### Exercise aim
Repeat word for word the lines from the top of the records through the line containing "M_DB, CT, .2)", and skip the pictures.

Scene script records
========================

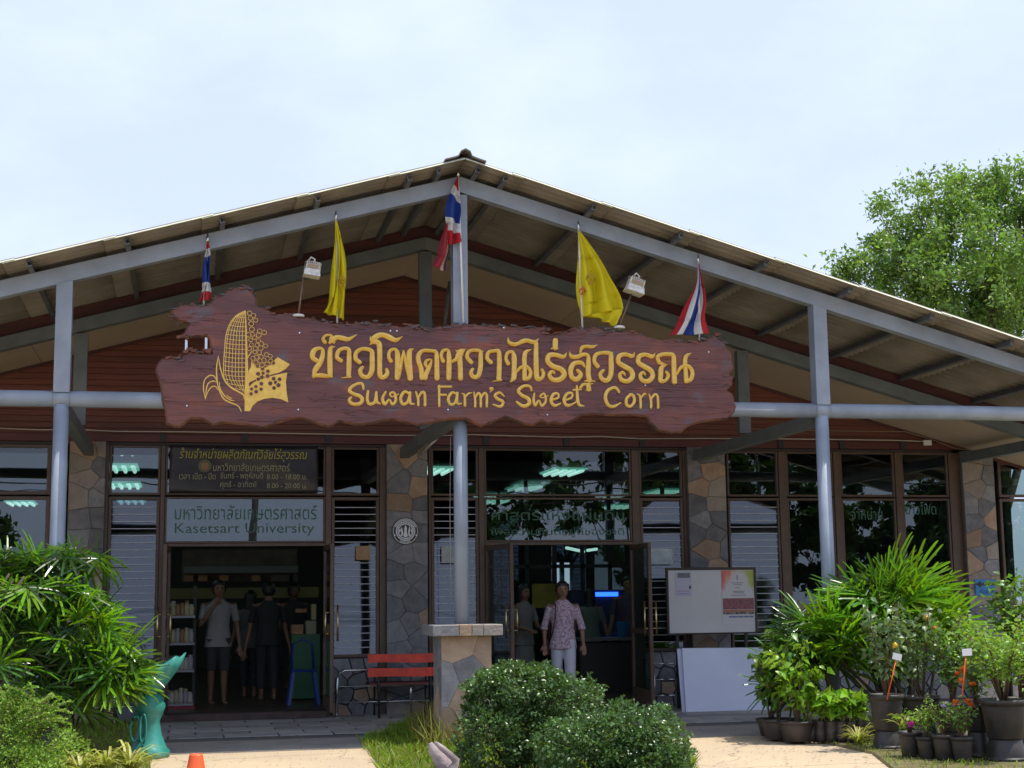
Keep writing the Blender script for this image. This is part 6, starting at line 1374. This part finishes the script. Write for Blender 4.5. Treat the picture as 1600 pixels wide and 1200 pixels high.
BW = thing('wall_display', 'long dim wooden wall display with small tan boxes high inside the left room', 'display', (floor_pt(380, 7), 7, 2.4))
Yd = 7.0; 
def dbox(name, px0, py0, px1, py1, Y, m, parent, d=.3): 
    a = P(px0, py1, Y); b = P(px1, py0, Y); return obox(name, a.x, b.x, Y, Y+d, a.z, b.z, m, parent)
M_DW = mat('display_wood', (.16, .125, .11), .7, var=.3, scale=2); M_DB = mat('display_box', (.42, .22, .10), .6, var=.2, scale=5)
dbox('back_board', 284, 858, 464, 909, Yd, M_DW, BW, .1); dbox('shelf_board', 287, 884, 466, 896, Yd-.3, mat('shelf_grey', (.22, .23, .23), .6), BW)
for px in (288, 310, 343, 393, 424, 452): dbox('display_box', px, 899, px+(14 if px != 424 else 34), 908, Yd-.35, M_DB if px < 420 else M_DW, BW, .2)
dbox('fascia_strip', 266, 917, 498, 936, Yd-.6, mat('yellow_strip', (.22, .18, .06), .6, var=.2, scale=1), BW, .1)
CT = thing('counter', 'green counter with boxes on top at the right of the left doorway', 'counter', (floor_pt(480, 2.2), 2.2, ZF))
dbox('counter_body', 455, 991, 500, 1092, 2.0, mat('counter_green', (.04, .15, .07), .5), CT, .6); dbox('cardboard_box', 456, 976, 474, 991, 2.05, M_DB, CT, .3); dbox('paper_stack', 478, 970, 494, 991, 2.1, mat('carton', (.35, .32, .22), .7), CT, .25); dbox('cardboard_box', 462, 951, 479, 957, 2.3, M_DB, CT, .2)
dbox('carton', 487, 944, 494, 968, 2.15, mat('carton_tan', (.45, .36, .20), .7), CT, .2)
def stool(label, px, Y):
    x = floor_pt(px, Y); t = thing('plastic_stool', label, 'stool', (x, Y, ZF), 'blue plastic stools'); M_ = mat('blue_plastic', (.015, .05, .30), .4)
    bm = bmesh.new(); box(bm, x-.17, x+.17, Y-.16, Y+.16, ZF+.43, ZF+.46, 0, .012); build('seat', bm, M_, t)
    for sx_ in (-1, 1):
        for sy_ in (-1, 1):
            bm = bmesh.new(); a = Vector((x+sx_*.14, Y+sy_*.13, ZF+.43)); b = Vector((x+sx_*.20, Y+sy_*.18, ZF)); u = Vector((.022, 0, 0)); v = Vector((0, .022, 0)); hull8(bm, [b-u-v, b+u-v, b+u+v, b-u+v], [a-u-v, a+u-v, a+u+v, a-u+v]); build('leg', bm, M_, t)
    bm = bmesh.new(); tube(bm, [(x-.15, Y+.15, ZF+.46), (x-.13, Y+.19, ZF+.80), (x, Y+.2, ZF+.86), (x+.13, Y+.19, ZF+.80), (x+.15, Y+.15, ZF+.46)], .018, 8); build('back', bm, M_, t)
stool('blue plastic chair beside the green counter inside the left door', 474, 1.2); stool('blue plastic chair deep inside the right doorway', 968, 2.0)
# right room
def goods(label, nm, cat, fn): t = thing(nm, label, cat, (0, 0, 0)); fn(t); return t
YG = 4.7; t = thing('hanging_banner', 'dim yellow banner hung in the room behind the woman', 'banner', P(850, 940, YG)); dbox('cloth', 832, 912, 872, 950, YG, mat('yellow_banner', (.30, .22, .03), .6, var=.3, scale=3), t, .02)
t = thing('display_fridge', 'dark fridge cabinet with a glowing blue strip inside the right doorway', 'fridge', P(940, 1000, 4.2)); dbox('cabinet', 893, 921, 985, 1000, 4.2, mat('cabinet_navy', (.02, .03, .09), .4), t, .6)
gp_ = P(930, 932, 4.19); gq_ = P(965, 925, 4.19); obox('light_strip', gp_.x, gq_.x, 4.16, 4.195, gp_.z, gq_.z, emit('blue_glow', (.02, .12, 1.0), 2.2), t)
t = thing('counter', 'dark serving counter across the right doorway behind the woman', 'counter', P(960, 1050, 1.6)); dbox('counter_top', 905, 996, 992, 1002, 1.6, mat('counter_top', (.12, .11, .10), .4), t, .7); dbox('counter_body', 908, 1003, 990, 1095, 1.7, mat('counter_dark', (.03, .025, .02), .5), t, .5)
bk = P(974, 995, 1.75); t = thing('plastic_bucket', 'tall blue plastic tub standing on the dark counter', 'tub', bk); bm = bmesh.new(); lathe(bm, [(.065, 0), (.085, .22), (.09, .225), (.078, .22), (.06, .01)], (bk.x, 1.8, PZ(974, 996, 1.8)), 16); build('tub', bm, mat('tub_blue', (.03, .20, .45), .45), t)
t = thing('fluorescent_tube', 'bright slanting tube light deep in the right room', 'tube light', P(905, 860, 9)); otube('lamp_tube', [P(885, 856, 8), P(912, 862, 9)], .03, M_LAMP, t, 6); otube('lamp_tube', [P(918, 860, 9), P(932, 858, 8)], .03, M_LAMP, t, 6)

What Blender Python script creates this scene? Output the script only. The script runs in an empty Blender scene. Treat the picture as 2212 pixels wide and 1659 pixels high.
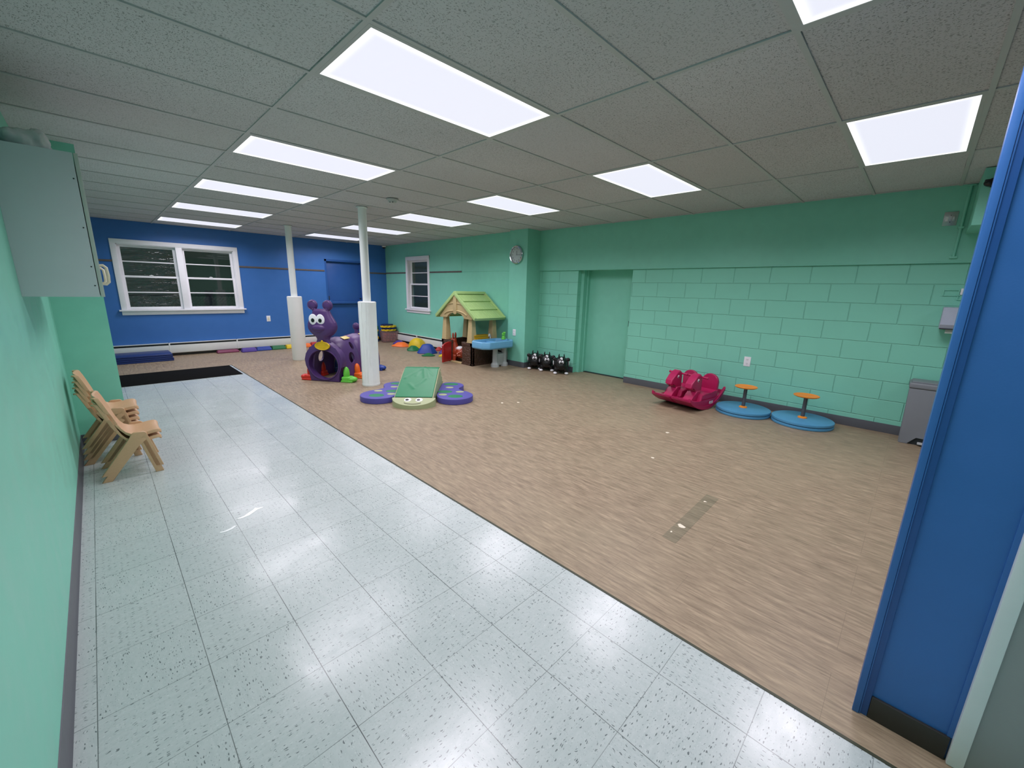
import bpy, bmesh, math, random
from mathutils import Vector, Matrix
random.seed(7)
PI = math.pi
scene = bpy.context.scene
COL = scene.collection

# ------------------------------------------------------------------ camera
RIGHT = Vector((0.70853371, -0.70529837, 0.02311243))
UP = Vector((0.14310134, 0.17567522, 0.9739919))
FWD = Vector((0.69101519, 0.68679868, -0.22540095))
EYE = Vector((0, 0, 1.4243))
CE = 2.4642           # ceiling height
cd = bpy.data.cameras.new('camera')
cam = bpy.data.objects.new('camera', cd)
COL.objects.link(cam)
m3 = Matrix((RIGHT, UP, -FWD)).transposed()
cam.matrix_world = Matrix.Translation(EYE) @ m3.to_4x4()
cd.sensor_width = 36.0
cd.sensor_fit = 'HORIZONTAL'
cd.lens = 876.84 / 2212 * 36.0
cd.shift_x = 8.8 / 2212
cd.shift_y = -0.97 / 2212
cd.clip_start = 0.02
scene.camera = cam

# ------------------------------------------------------------------ world, view
w = bpy.data.worlds.new('night')
scene.world = w
w.use_nodes = True
w.node_tree.nodes['Background'].inputs[0].default_value = (0.020, 0.028, 0.025, 1)
w.node_tree.nodes['Background'].inputs[1].default_value = 1.0
scene.view_settings.view_transform = 'Standard'
scene.view_settings.look = 'None'
scene.view_settings.gamma = 1
scene.view_settings.use_curve_mapping = False
scene.view_settings.exposure = 0.0
LIGHT_WATTS = 20.6          # per ceiling panel
LIGHT_RGB = (1.0, 0.905, 1.0)

# ------------------------------------------------------------------ node helpers
def srgb(r, g, b):
    def f(c):
        c /= 255.0
        return c / 12.92 if c <= 0.04045 else ((c + 0.055) / 1.055) ** 2.4
    return (f(r), f(g), f(b), 1)

class NT:
    def __init__(s, name):
        s.m = bpy.data.materials.new(name)
        s.m.use_nodes = True
        s.t = s.m.node_tree
        s.b = s.t.nodes['Principled BSDF']
        s.out = s.t.nodes['Material Output']
    def n(s, kind, **kw):
        nd = s.t.nodes.new(kind)
        for k, v in kw.items():
            setattr(nd, k, v)
        return nd
    def put(s, sock, v):
        if isinstance(v, bpy.types.NodeSocket):
            s.t.links.new(v, sock)
        else:
            sock.default_value = v
    def math(s, op, a, b=None, c=None, clamp=False):
        nd = s.n('ShaderNodeMath', operation=op, use_clamp=clamp)
        s.put(nd.inputs[0], a)
        if b is not None: s.put(nd.inputs[1], b)
        if c is not None: s.put(nd.inputs[2], c)
        return nd.outputs[0]
    def mix(s, f, a, b, blend='MIX'):
        nd = s.n('ShaderNodeMix', data_type='RGBA', blend_type=blend)
        s.put(nd.inputs[0], f); s.put(nd.inputs[6], a); s.put(nd.inputs[7], b)
        return nd.outputs[2]
    def fmix(s, f, a, b):
        nd = s.n('ShaderNodeMix', data_type='FLOAT')
        s.put(nd.inputs[0], f); s.put(nd.inputs[2], a); s.put(nd.inputs[3], b)
        return nd.outputs[0]
    def pos(s):
        return s.n('ShaderNodeTexCoord').outputs['Object']
    def sep(s, v):
        nd = s.n('ShaderNodeSeparateXYZ'); s.put(nd.inputs[0], v)
        return nd.outputs[0], nd.outputs[1], nd.outputs[2]
    def comb(s, x, y, z=0.0):
        nd = s.n('ShaderNodeCombineXYZ')
        s.put(nd.inputs[0], x); s.put(nd.inputs[1], y); s.put(nd.inputs[2], z)
        return nd.outputs[0]
    def noise(s, v, scale, detail=3, rough=0.5):
        nd = s.n('ShaderNodeTexNoise')
        s.put(nd.inputs['Vector'], v); nd.inputs['Scale'].default_value = scale
        nd.inputs['Detail'].default_value = detail; nd.inputs['Roughness'].default_value = rough
        return nd.outputs['Fac']
    def ramp(s, f, a, b, lo=0.0, hi=1.0):
        nd = s.n('ShaderNodeMapRange'); s.put(nd.inputs[0], f)
        nd.inputs[1].default_value = a; nd.inputs[2].default_value = b
        nd.inputs[3].default_value = lo; nd.inputs[4].default_value = hi
        return nd.outputs[0]
    def bump(s, h, strength=0.2, dist=0.01):
        nd = s.n('ShaderNodeBump')
        nd.inputs['Strength'].default_value = strength; nd.inputs['Distance'].default_value = dist
        s.put(nd.inputs['Height'], h)
        s.t.links.new(nd.outputs[0], s.b.inputs['Normal'])
        return nd.outputs[0]
    def base(s, c, rough=None, spec=None):
        s.put(s.b.inputs['Base Color'], c)
        if rough is not None: s.put(s.b.inputs['Roughness'], rough)
        if spec is not None: s.put(s.b.inputs['Specular IOR Level'], spec)

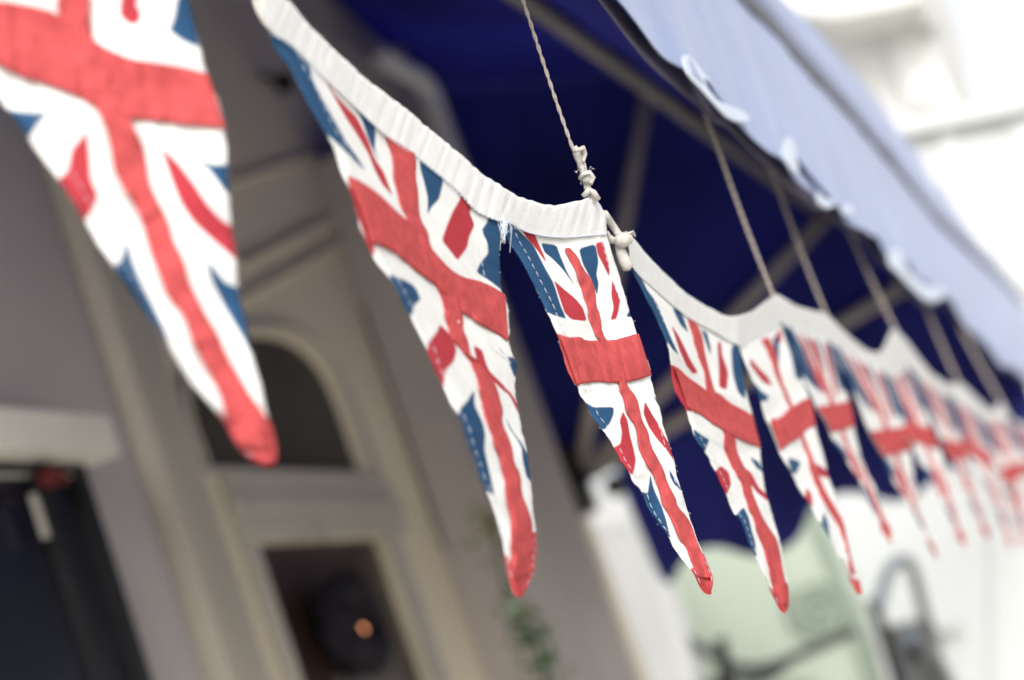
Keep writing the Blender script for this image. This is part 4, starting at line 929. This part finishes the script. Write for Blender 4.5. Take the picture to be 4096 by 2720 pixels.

========================

### Problem solution
Keep writing the Blender script for this image. This is part 6, starting at line 1374. This part finishes the script. Write for Blender 4.5. Treat the picture as 1600 pixels wide and 1200 pixels high.
BW = thing('wall_display', 'long dim wooden wall display with small tan boxes high inside the left room', 'display', (floor_pt(380, 7), 7, 2.4))
Yd = 7.0; 
def dbox(name, px0, py0, px1, py1, Y, m, parent, d=.3): 
    a = P(px0, py1, Y); b = P(px1, py0, Y); return obox(name, a.x, b.x, Y, Y+d, a.z, b.z, m, parent)
M_DW = mat('display_wood', (.16, .125, .11), .7, var=.3, scale=2); M_DB = mat('display_box', (.42, .22, .10), .6, var=.2, scale=5)
dbox('back_board', 284, 858, 464, 909, Yd, M_DW, BW, .1); dbox('shelf_board', 287, 884, 466, 896, Yd-.3, mat('shelf_grey', (.22, .23, .23), .6), BW)
for px in (288, 310, 343, 393, 424, 452): dbox('display_box', px, 899, px+(14 if px != 424 else 34), 908, Yd-.35, M_DB if px < 420 else M_DW, BW, .2)
dbox('fascia_strip', 266, 917, 498, 936, Yd-.6, mat('yellow_strip', (.22, .18, .06), .6, var=.2, scale=1), BW, .1)
CT = thing('counter', 'green counter with boxes on top at the right of the left doorway', 'counter', (floor_pt(480, 2.2), 2.2, ZF))
dbox('counter_body', 455, 991, 500, 1092, 2.0, mat('counter_green', (.04, .15, .07), .5), CT, .6); dbox('cardboard_box', 456, 976, 474, 991, 2.05, M_DB, CT, .3); dbox('paper_stack', 478, 970, 494, 991, 2.1, mat('carton', (.35, .32, .22), .7), CT, .25); dbox('cardboard_box', 462, 951, 479, 957, 2.3, M_DB, CT, .2)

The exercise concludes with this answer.